*OBJECTIVE*
Without the images, write out the whole listing exactly.

*INFORMATION PROVIDED*
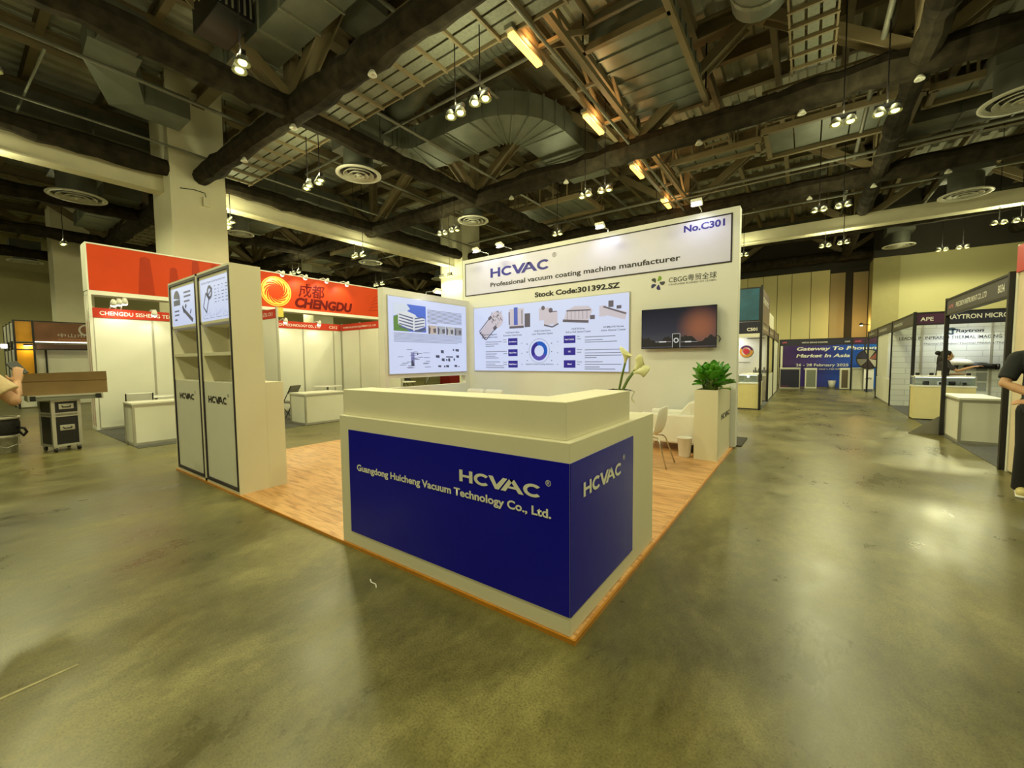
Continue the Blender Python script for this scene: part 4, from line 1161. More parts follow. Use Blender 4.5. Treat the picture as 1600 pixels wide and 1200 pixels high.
# ------------------------------------------------------------------ orange stand at the left
def post(parent, x, y, z0, z1, m=ALU, w=.04, name='post'):
    return build(MB().box(x - w / 2, x + w / 2, y - w / 2, y + w / 2, z0, z1), name, m, parent)
xf = -11.65
gan = thing('banner_gantry', 'long orange overhead banner with golden ring emblem on white towers', 'banner', (-11.84, 4.3, 0))
build(MB().box(-12.02, xf, .14, 8.6, 3.05, 4.04), 'banner_box', ORANGE, gan)
fb = MB().box(-12.04, xf + .012, .12, 8.62, 4.04, 4.07).box(-12.04, xf + .012, .12, 8.62, 2.96, 3.05).box(-12.04, xf + .012, .11, .14, 3.05, 4.04)
build(fb, 'white_edge', PANEL, gan)
for yy in (.14, 8.5):
    for q in (-12.03, -11.84, xf):
        post(gan, q, yy, 0, 2.96, PANEL, .05, 'tower_post')
    for q in (-11.935, -11.745):
        build(MB().box(q - .055, q + .055, yy - .01, yy + .01, .08, 2.4), 'tower_infill', RED, gan)
    build(MB().box(-12.05, xf + .02, yy - .03, yy + .03, 0, .06), 'tower_foot', PANEL, gan)
pl = Plane((xf, 0, 0), Yv)
ring = MB(); pl.disc(ring, (4.0, 3.516), .43, 40, .4, l=.004)
pl.disc(ring, (4.0, 3.516), .385, 48, .335, l=.0042)
for i in range(12):
    a = 2 * math.pi * i / 12
    for j in range(6):
        q0, q1 = j / 6, (j + 1) / 6
        def edge(q, k):
            r = .338 - .135 * q ** .9
            t_ang = a - .95 * q + (k * .3 * (1 - q) ** .9)
            return (4.0 + r * math.cos(t_ang), 3.516 + r * math.sin(t_ang))
        pl.poly(ring, [edge(q0, 0), edge(q0, 1), edge(q1, 1), edge(q1, 0)], .0044)
build(ring, 'ring_emblem', GOLD, gan, label='golden swirling ring emblem')
lettering('成都', MAROON, gan, (xf, 4.64, 3.475), Yv, width=.86, cap=.32, bold=.02, shear=.1, label='dark red Chinese lettering')
lettering('CHENGDU', MAROON, gan, (xf, 4.53, 3.11), Yv, width=1.93, cap=.31, bold=.055, shear=.2, label='bold dark red city lettering')
pr_ = MB()
for y0, y1, zt in ((.95, 1.25, 3.9), (1.5, 1.75, 3.75), (1.95, 2.2, 4.0), (2.35, 2.6, 3.98)):
    pl.poly(pr_, [(y0, 3.06), (y1, 3.06), (y1 - .06, zt), ((y0 + y1) / 2, zt + .04), (y0 + .06, zt)], .003)
for i in range(5):
    pl.line(pr_, (7.1 + .05 * i, 3.25 + .1 * i), (7.55, 3.3 + .14 * i), .03, .003)
build(pr_, 'tonal_print', mat('tonal_orange', (172, 48, 12), .5, spec=.2), gan)

def shell_panel_x(parent, x, y0, y1, z0, z1, step=1.0):      # wall lying along y, panels facing +x
    y = y0
    while y < y1 - .01:
        e = min(y + step, y1)
        build(MB().box(x - .02, x + .01, y + .02, e - .02, z0, z1), 'wall_panel', PANEL, parent)
        y = e
def shell_panel_y(parent, y, x0, x1, z0, z1, step=1.0):
    x = x1
    while x > x0 + .01:
        e = max(x - step, x0)
        build(MB().box(e + .02, x - .02, y - .015, y + .015, z0, z1), 'wall_panel', PANEL, parent)
        x = e
b1 = thing('shell_booth', 'shell scheme booth with red fascia below the orange banner, left of the display rack', 'booth', (-11, 1.4, 0))
shell_panel_x(b1, xf - .03, .17, 2.75, .05, 2.47)
for yy in (.17, 1.17, 2.17): post(b1, xf - .03, yy, 0, 2.7)
build(MB().box(xf - .05, xf, .17, 2.75, 2.47, 2.68), 'fascia_board', RED, b1)
build(MB().box(xf - .06, xf + .01, .17, 2.75, 0, .05), 'floor_rail', ALU, b1)
lettering('CHENGDU SISHENG TECHNOLOGY CO., LTD', WHITEV, b1, (xf, .28, 2.53), Yv, width=2.35, cap=.085, bold=.01, label='white booth lettering')
b2 = thing('shell_booth', 'shell scheme booth with red fascia right of the rack, under the golden ring', 'booth', (-10.5, 4.4, 0))
shell_panel_x(b2, xf - .03, 2.75, 6.03, .05, 2.47)
for yy in (2.77, 3.75, 4.75, 5.75): post(b2, xf - .03, yy, 0, 2.5)
build(MB().box(xf - .05, xf, 2.75, 6.03, 2.47, 2.68), 'fascia_board', RED, b2)
lettering('COMMUNICATION TECHNOLOGY CO., LTD', WHITEV, b2, (xf, 3.35, 2.53), Yv, width=1.95, cap=.075, bold=.01, label='white booth lettering')
lettering('C312', WHITEV, b2, (xf, 5.6, 2.53), Yv, width=.28, cap=.085, bold=.01, name='booth_number')
shell_panel_y(b2, 2.75, -11.65, -8.95, .05, 2.47)
for q in (-10.0, -8.95): post(b2, q, 2.75, 0, 2.72)
build(MB().box(-11.6, -8.97, 2.725, 2.75, 2.47, 2.68), 'fascia_board', RED, b2)
lettering('TECHNOLOGY CO., LTD. C311', WHITEV, b2, (-10.6, 2.725, 2.53), X, width=1.5, cap=.08, bold=.01, label='white booth lettering')
shell_panel_y(b2, 6.03, -11.6, -8.65, .05, 2.47)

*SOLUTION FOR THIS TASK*
Continue the Blender Python script for this scene: part 4, from line 1161. More parts follow. Use Blender 4.5. Treat the picture as 1600 pixels wide and 1200 pixels high.
# ------------------------------------------------------------------ orange stand at the left
def post(parent, x, y, z0, z1, m=ALU, w=.04, name='post'):
    return build(MB().box(x - w / 2, x + w / 2, y - w / 2, y + w / 2, z0, z1), name, m, parent)
xf = -11.65
gan = thing('banner_gantry', 'long orange overhead banner with golden ring emblem on white towers', 'banner', (-11.84, 4.3, 0))
build(MB().box(-12.02, xf, .14, 8.6, 3.05, 4.04), 'banner_box', ORANGE, gan)
fb = MB().box(-12.04, xf + .012, .12, 8.62, 4.04, 4.07).box(-12.04, xf + .012, .12, 8.62, 2.96, 3.05).box(-12.04, xf + .012, .11, .14, 3.05, 4.04)
build(fb, 'white_edge', PANEL, gan)
for yy in (.14, 8.5):
    for q in (-12.03, -11.84, xf):
        post(gan, q, yy, 0, 2.96, PANEL, .05, 'tower_post')
    for q in (-11.935, -11.745):
        build(MB().box(q - .055, q + .055, yy - .01, yy + .01, .08, 2.4), 'tower_infill', RED, gan)
    build(MB().box(-12.05, xf + .02, yy - .03, yy + .03, 0, .06), 'tower_foot', PANEL, gan)
pl = Plane((xf, 0, 0), Yv)
ring = MB(); pl.disc(ring, (4.0, 3.516), .43, 40, .4, l=.004)
pl.disc(ring, (4.0, 3.516), .385, 48, .335, l=.0042)
for i in range(12):
    a = 2 * math.pi * i / 12
    for j in range(6):
        q0, q1 = j / 6, (j + 1) / 6
        def edge(q, k):
            r = .338 - .135 * q ** .9
            t_ang = a - .95 * q + (k * .3 * (1 - q) ** .9)
            return (4.0 + r * math.cos(t_ang), 3.516 + r * math.sin(t_ang))
        pl.poly(ring, [edge(q0, 0), edge(q0, 1), edge(q1, 1), edge(q1, 0)], .0044)
build(ring, 'ring_emblem', GOLD, gan, label='golden swirling ring emblem')
lettering('成都', MAROON, gan, (xf, 4.64, 3.475), Yv, width=.86, cap=.32, bold=.02, shear=.1, label='dark red Chinese lettering')
lettering('CHENGDU', MAROON, gan, (xf, 4.53, 3.11), Yv, width=1.93, cap=.31, bold=.055, shear=.2, label='bold dark red city lettering')
pr_ = MB()
for y0, y1, zt in ((.95, 1.25, 3.9), (1.5, 1.75, 3.75), (1.95, 2.2, 4.0), (2.35, 2.6, 3.98)):
    pl.poly(pr_, [(y0, 3.06), (y1, 3.06), (y1 - .06, zt), ((y0 + y1) / 2, zt + .04), (y0 + .06, zt)], .003)
for i in range(5):
    pl.line(pr_, (7.1 + .05 * i, 3.25 + .1 * i), (7.55, 3.3 + .14 * i), .03, .003)
build(pr_, 'tonal_print', mat('tonal_orange', (172, 48, 12), .5, spec=.2), gan)

def shell_panel_x(parent, x, y0, y1, z0, z1, step=1.0):      # wall lying along y, panels facing +x
    y = y0
    while y < y1 - .01:
        e = min(y + step, y1)
        build(MB().box(x - .02, x + .01, y + .02, e - .02, z0, z1), 'wall_panel', PANEL, parent)
        y = e
def shell_panel_y(parent, y, x0, x1, z0, z1, step=1.0):
    x = x1
    while x > x0 + .01:
        e = max(x - step, x0)
        build(MB().box(e + .02, x - .02, y - .015, y + .015, z0, z1), 'wall_panel', PANEL, parent)
        x = e
b1 = thing('shell_booth', 'shell scheme booth with red fascia below the orange banner, left of the display rack', 'booth', (-11, 1.4, 0))
shell_panel_x(b1, xf - .03, .17, 2.75, .05, 2.47)
for yy in (.17, 1.17, 2.17): post(b1, xf - .03, yy, 0, 2.7)
build(MB().box(xf - .05, xf, .17, 2.75, 2.47, 2.68), 'fascia_board', RED, b1)
build(MB().box(xf - .06, xf + .01, .17, 2.75, 0, .05), 'floor_rail', ALU, b1)
lettering('CHENGDU SISHENG TECHNOLOGY CO., LTD', WHITEV, b1, (xf, .28, 2.53), Yv, width=2.35, cap=.085, bold=.01, label='white booth lettering')
b2 = thing('shell_booth', 'shell scheme booth with red fascia right of the rack, under the golden ring', 'booth', (-10.5, 4.4, 0))
shell_panel_x(b2, xf - .03, 2.75, 6.03, .05, 2.47)
for yy in (2.77, 3.75, 4.75, 5.75): post(b2, xf - .03, yy, 0, 2.5)
build(MB().box(xf - .05, xf, 2.75, 6.03, 2.47, 2.68), 'fascia_board', RED, b2)
lettering('COMMUNICATION TECHNOLOGY CO., LTD', WHITEV, b2, (xf, 3.35, 2.53), Yv, width=1.95, cap=.075, bold=.01, label='white booth lettering')
lettering('C312', WHITEV, b2, (xf, 5.6, 2.53), Yv, width=.28, cap=.085, bold=.01, name='booth_number')
shell_panel_y(b2, 2.75, -11.65, -8.95, .05, 2.47)
for q in (-10.0, -8.95): post(b2, q, 2.75, 0, 2.72)
build(MB().box(-11.6, -8.97, 2.725, 2.75, 2.47, 2.68), 'fascia_board', RED, b2)
lettering('TECHNOLOGY CO., LTD. C311', WHITEV, b2, (-10.6, 2.725, 2.53), X, width=1.5, cap=.08, bold=.01, label='white booth lettering')
shell_panel_y(b2, 6.03, -11.6, -8.65, .05, 2.47)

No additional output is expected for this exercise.